Die Klimaveränderung wird die Menschheit Unsummen kosten. Das ist jetzt schon klar. Die Frage ist, wie viel genau.

Lord Nicholas Stern, ein angesehener Wissenschaftler aus Großbritannien, hatte es 2006 in dem von der britischen Regierung in Auftrag gegebenen und nach ihm benannten Stern-Report auf den Punkt gebracht: Wenn die Menschheit ihr Verhalten in Sachen Klimaschutz nicht sofort ändere, koste sie das pro Jahr künftig 5,5 Billionen Euro. Das war ein Wort. Stern hatte das getan, was mittlerweile viele fordern: In die Gesamtrechnung der industriellen und wirtschaftlichen Produktion müssten auch diejenigen Ausgaben gerechnet werden, die durch die Folgen der Umweltverschmutzung und die weltweite Klimaveränderung entstehen. Seine wissenschaftliche Untersuchung "Die Ökonomie des Klimawandels" schlug bei den Regierungen weltweit ein wie eine Bombe.

Stern ist nicht der einzige Warner: Die Internationale Energie-Agentur (IEA) hatte Mitte 2008 gewarnt, nur eine "Energie-Revolution" könne einen unumkehrbaren Klimawandel noch aufhalten. Die IEA machte in einem Bericht an die acht führenden Industrienationen die Rechnung auf, für einen Klimawandel zum Guten seien bis zum Jahr 2050 Investitionen von 45 Billionen Dollar nötig.

Die vier Berichte des Weltklimarats IPCC (Intergovernmental Panel on Climate Change) und insbesondere der letzte aus dem Jahr 2007 haben die Dramatik der Klimaveränderungen ebenfalls deutlich hervorgehoben. Bis 2050, so der IPCC, müssten die globalen Treibhausgas-Emissionen halbiert werden. Tatsächlich, so IEA-Direktor Nobuo Tanaka seinerzeit, verstärkt sich der Ausstoß umweltfeindlicher Gase jedoch immer mehr - trotz Kyoto-Protokoll und der Tatsache, dass das Problem der Umweltzerstörung grundsätzlich erkannt ist.
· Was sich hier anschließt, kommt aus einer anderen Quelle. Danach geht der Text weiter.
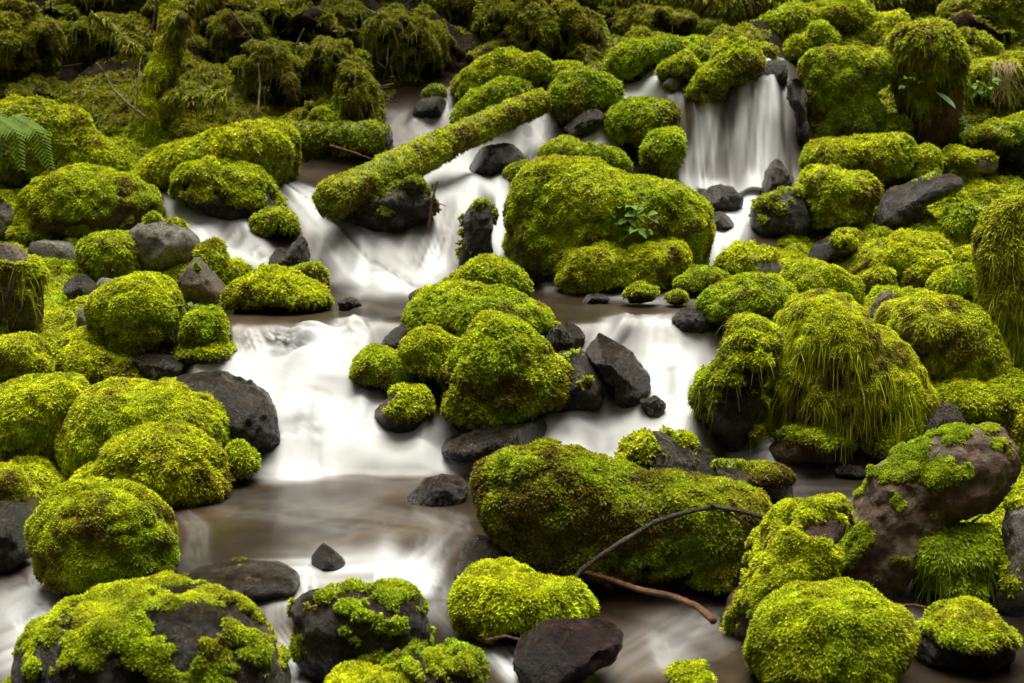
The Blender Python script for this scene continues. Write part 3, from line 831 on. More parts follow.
rock('P', '306,552 316,540 332,550 350,566 340,573 318,570', 'small dark tilted stone in the silky lower pool', 'wet', 0, kd=.1, vb=564, rough=.05, ext=.6)
rock('P', '394,505 408,494 424,482 444,476 464,480 470,494 452,506 424,510', 'wet grey ledge breaking the surface of the middle pool', 'wet', 0, kd=.2, vb=500, rough=.08, ext=.6, dk=1.1)
rock('H', '330,370 350,300 420,242 505,285 520,370 420,395', 'dark submerged rock under the left end of the big mossy boulder', 'wet', 0, kd=.3, dk=1.1, ext=.1)
# lower right
_, DH1, dH1 = rock('P', '465,492 474,470 500,457 545,447 570,450 600,461 640,469 690,479 740,489 770,504 782,520 770,548 720,565 680,580 600,585 545,582 510,562 482,527', 'largest dark mossy boulder with a branch lying on it', 'wet', .96, .4, .98, kd=.5, dk=.55, mdir=(0, .25), smooth=2, col_scale=.85)  # moss browned and dimmed, putting the shade of its front into the colour
rock('P', '613,457 628,440 655,430 690,440 722,460 742,480 700,492 640,485', 'bare topped rock behind the largest mossy boulder', 'wet', .5, .6, .25, mdir=(-.6, -.5), size=1.2, vb=482)
rock('I', '105,45 180,53 280,58 350,90 362,135 300,152 220,148 140,110', 'low wet brown rock behind the right end of the largest mossy boulder', 'wet', .4, .15, .6, kd=.3)
rock('H', '298,445 330,398 390,358 460,343 540,353 620,385 700,400 752,460 740,505 650,515 600,550 530,555 460,525 380,500', 'bright green leafy moss stone above the wet log end', 'wet', .92, .3, .2, size=1.05, shag=.05, kd=.4, wet=True)
rock('H', '505,590 560,558 600,520 650,502 740,505 812,515 830,550 812,592 720,625 640,655 600,690 540,665', 'waterlogged reddish black log end in the front pool', 'darkwood', 0, name='wet_log', cat='log', kd=.3, ang=4, dk=1.1)
rock('P', '660,683 672,671 700,668 720,672 730,684 728,705 660,705', 'little bright moss tuft at the bottom edge right of centre', 'wet', 1, .4, .15, vb=700, size=1.15)
rock('I', '205,605 230,528 290,468 370,433 450,426 560,433 640,468 682,510 688,590 645,650 560,700 300,700 230,655', 'bright leafy green moss boulder at the bottom right', 'wet', 1.05, .38, .05, size=1.2, shag=.15, kd=.35)
rock('I', '8,385 40,328 100,288 170,273 232,280 214,345 175,405 130,430 60,415', 'soft green moss stone right of the orange root', 'wet', 1, .45, .25, size=1.2)
rock('I', '128,515 150,440 220,360 240,280 300,220 370,163 440,153 515,163 480,240 440,320 440,425 340,455 230,545 150,530', 'rotting log stump furred with bright moss beside the tilted red brown boulder', 'red', .62, .6, .3, name='rotting_log', cat='log', size=1.0, patch=1.4, wet=False, mdir=(.2, .3), kd=.4)
rock('P', '818,575 822,550 838,525 856,502 872,478 892,452 920,436 960,424 1002,427 1018,446 1006,482 988,508 952,518 918,535 904,560 890,592 866,604 832,600', 'long tilted red brown boulder with green film on its lower left face', 'redbrown', .4, .3, .4, smooth=1.2, mdir=(-.7, -.2, -.2), wet=False, kd=.5, dk=.45, vb=598, dadd=.06, size=.62, thick=.006, patch=1.6, pf=12, rough=.13)
rock('I', '692,272 720,228 800,218 880,223 942,233 948,300 932,380 885,450 780,452 720,370 700,325', 'green ferny moss stone in the dark gap under the tilted boulder', 'wet', .85, .3, .25, size=1.2, shag=.5, strands=.05)
rock('I', '958,245 970,188 1000,98 1030,18 1110,0 1120,460 1000,475 922,465 918,380 958,290', 'grey rock with moss streaks at the lower right edge', 'dry', .35, .6, .2, ang=3, mdir=(-.5, .2), size=1.2)
rock('I', '678,545 720,510 800,478 870,463 940,478 1002,550 1004,595 940,628 800,630 700,618', 'low brown mossy rock in the bottom right pool', 'wet', .62, .45, .45, mdir=(.7, 0), kd=.35, dk=1.0)
rock('I', '462,64 510,40 560,48 578,72 520,80', 'small flat wet stone in the right pool', 'wet', .1, kd=.2)
# right bank, middle
rock('F', '255,475 270,408 310,338 322,268 362,208 420,183 480,203 530,238 572,300 640,328 702,410 748,480 700,540 600,560 500,620 380,610 300,570 262,525', 'tall shaggy moss draped boulder on the right of the cascade', 'red', .84, .7, .35, shag=.34, strands=.12, wet=False, kd=.5, size=.85, patch=1.4)
rock('F', '58,505 80,448 140,388 172,308 202,270 250,288 292,320 312,360 282,420 262,490 242,590 150,640 90,560', 'dark hollow rock with moss shoulders beside the white cascade', 'wet', .6, .35, .55, strands=.05, shag=.15, vb=450, mdir=(0, .5), kd=.4)
rock('F', '253,665 300,608 390,583 470,608 532,650 525,690 260,690', 'low red and green mossy stone under the tall shaggy boulder', 'red', .6, .3, .5, kd=.4)
rock('F', '63,245 90,198 150,163 230,148 310,163 357,200 342,240 292,300 200,310 110,312 72,280', 'smooth dark green mossy boulder at the pool lip', 'wet', 1, .2, .2, shag=.1)
rock('F', '0,170 40,128 100,118 172,143 155,172 95,205 50,215 8,195', 'small mossy boulder left of the smooth dark green one', 'wet', 1, .45, .15)
rock('F', '108,140 130,78 170,53 230,63 292,95 367,120 340,155 300,180 240,170 130,150', 'grey rock with a yellow moss cap on its left end', 'dry', .5, .85, .05, mdir=(-1.3, .2), mk=1.0, ang=2)
rock('F', '305,175 340,128 420,108 490,123 542,170 558,215 520,240 470,220 420,205 360,205', 'yellow mossy boulder behind the tall shaggy boulder', 'brown', 1, .75, .25, wet=False)
rock('F', '368,102 400,58 460,23 520,8 538,30 535,82 430,108', 'dark slab with a yellow mossy rim on the right bank', 'wet', .4, .8, .2, wet=False, mdir=(.8, .2), ang=3)
rock('F', '490,170 555,90 610,58 700,28 790,43 805,85 700,120 640,150 560,180', 'curved yellow moss ridge in the middle of the right bank', 'brown', 1, .8, .25, wet=False)
rock('F', '568,265 600,198 642,188 662,215 625,270', 'small dark reddish stone among moss on the right bank', 'brown', .1, .5, .3, wet=False, ang=4)
rock('F', '578,275 640,238 700,213 800,203 880,238 932,300 978,400 940,440 850,460 760,480 700,420 650,330', 'big rounded shaggy moss mound on the right bank', 'brown', 1, .6, .3, wet=False, shag=.55, size=1.15)
rock('F', '653,142 680,88 740,68 800,88 804,145 760,190 700,198 660,185', 'round moss lump under the curved ridge', 'brown', 1, .75, .3, wet=False, shag=.2)
rock('F', '738,182 800,128 860,108 912,150 914,230 860,240 800,208', 'green moss lump right of the round lump', 'brown', 1, .45, .15, wet=False)
rock('F', '795,115 830,78 900,58 925,120 860,150', 'pale green moss cushion beside the hanging curtain', 'brown', 1, .55, .1, wet=False)
rock('F', '545,150 590,125 640,130 650,180 600,200 555,190', 'small tangled moss lump left of the round lump', 'brown', 1, .6, .35, wet=False)
rock('F', '905,0 940,-80 1010,-95 1100,-100 1120,420 1000,430 955,412 928,330 908,150', 'tall boulder curtained with pale hanging moss at the right edge', 'brown', 1, .95, .25, wet=False, shag=.6, strands=.2, size=1.0, o=.25, kd=.4, dk=.6)
rock('F', '712,525 760,473 840,453 900,468 960,438 1040,428 1060,570 960,590 880,545 800,525 760,550', 'yellow moss bank behind the tilted red brown boulder', 'brown', 1, .7, .2, wet=False, shag=.2)
rock('F', '532,625 560,568 620,538 700,528 742,550 735,620 690,650 620,670 560,690', 'yellow moss stone left of the dark angular rock', 'wet', 1, .8, .15, size=1.15, vb=458)
rock('F', '618,675 650,620 700,573 760,528 822,510 872,550 872,585 790,625 725,660 690,695', 'dark angular rock leaning between yellow moss and the tilted boulder', 'wet', .15, .7, .1, ang=6, mdir=(-.9, -.2), wet=False)
rock('F', '978,600 1030,528 1090,520 1090,690 1020,690 988,650', 'moss cushion at the right edge behind the brown boulder', 'brown', 1, .75, .2, wet=False)
rock('F', '770,0 800,-50 860,-70 900,-40 910,20 860,50 800,40', 'soft vivid green moss tuft above the pale green cushion', 'brown', 1, .1, .0, wet=False, shag=.5)
rock('F', '880,20 900,-60 940,-70 950,0 930,60', 'grey stone poking from moss beside the hanging curtain', 'dry', .15, .6, .1, wet=False)
# islands in the middle
rock('E', '288,195 330,148 370,108 430,80 490,98 532,150 562,190 570,222 480,225 400,220 310,215', 'pointed bright mossy boulder at the back of the middle island', 'wet', 1, .65, .15, kd=.4)
rock('E', '188,275 210,228 280,193 380,183 480,193 560,218 612,260 628,305 560,350 480,345 380,345 260,325 198,305', 'broad mossy boulder across the middle island', 'wet', 1, .4, .32, vb=338, kd=.4)
rock('E', '585,345 625,280 680,278 722,325 702,355 640,370', 'dark bare stone at the right of the middle island', 'wet', .12)
rock('E', '102,355 150,308 195,278 205,325 172,370 120,370', 'dark wet stone at the left of the broad island boulder', 'wet', .1)
rock('E', '178,350 210,313 260,300 320,323 362,350 342,400 315,455 290,490 240,480 198,425', 'bright mossy lump left of the front dome', 'wet', 1, .55, .2, kd=.45)
rock('E', '30,405 60,368 120,358 195,378 235,430 245,480 150,490 26,485', 'low olive mossy rock at the left tip of the island', 'wet', .9, .4, .5)
rock('E', '298,440 320,388 370,328 420,273 470,260 540,283 592,340 642,390 695,445 665,510 580,555 480,575 400,600 330,600 308,540', 'tallest mossy dome at the front of the middle island', 'wet', .95, .55, .35, kd=.45, mdir=(0, .2))
rock('E', '635,368 700,366 760,398 782,440 778,515 700,535 620,545 600,460', 'brown bare rock leaning on the front dome', 'wet', .28, .3, .6, kd=.5, mdir=(-.7, 0))
rock('E', '722,378 770,283 812,308 852,360 892,420 912,485 870,512 820,500 770,440', 'sharp dark wet fin of rock in the white water', 'wet', 0, ang=7, smooth=2, kd=.3)
rock('E', '82,548 140,488 190,463 252,480 264,540 245,605 170,612 108,598', 'small rock with a moss stripe in the foam', 'wet', .5, .4, .35, mdir=(.9, 0))
rock('E', '275,660 380,592 500,568 600,558 662,598 580,645 400,672', 'flat dark washed rock at the foot of the front dome', 'wet', 0, kd=.2, dk=1.1, ext=.1)
rock('E', '197,207 230,183 265,190 262,212 215,224', 'little black stone at the head of the pool', 'wet', 0)
rock('E', '628,165 640,108 700,83 820,68 940,50 1018,70 1024,130 985,175 900,205 800,205 680,200 640,185', 'long flat topped mossy block beside the upper pool', 'wet', 1, .6, .2, smooth=2, kd=.45, dk=.6)
rock('E', '826,212 850,183 890,173 932,190 944,218 880,236 832,232', 'small round moss ball in front of the long block', 'wet', 1, .4, .2)
rock('E', '938,228 980,188 1012,200 1025,232 980,240', 'small moss ball right of its twin in front of the long block', 'wet', 1, .5, .15)
rock('E', '966,275 1000,240 1060,233 1112,280 1060,315 980,305', 'dark wet stone on the right end of the pool lip', 'wet', .05)
rock('E', '688,218 730,200 790,210 785,226 700,228', 'low wet stone in the upper pool', 'wet', 0, kd=.2)
rock('E', '-10,225 40,203 68,235 0,248', 'wet stone under the big white chute', 'wet', 0, kd=.2)
rock('P', '640,400 655,395 668,404 660,416 645,414', 'tip of a dark stone veiled by the right cascade', 'wet', 0, kd=.0)
rock('P', '262,256 275,248 288,252 302,234 312,262 285,272 268,268', 'grey rock split between the two left falls', 'wet', 0, kd=.3)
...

Fazit von Stern und Mitstreitern: Die Menschheit hat nicht mehr viel Zeit, eine dann unumkehrbare Entwicklung zum Schlechten noch zu verhindern. Gehandelt werden müsse jetzt. Das gilt für alle Bereiche der weltweiten Wirtschaft und Politik. Das gilt für jeden Einzelnen. Das gilt auch für die ITK-Branche.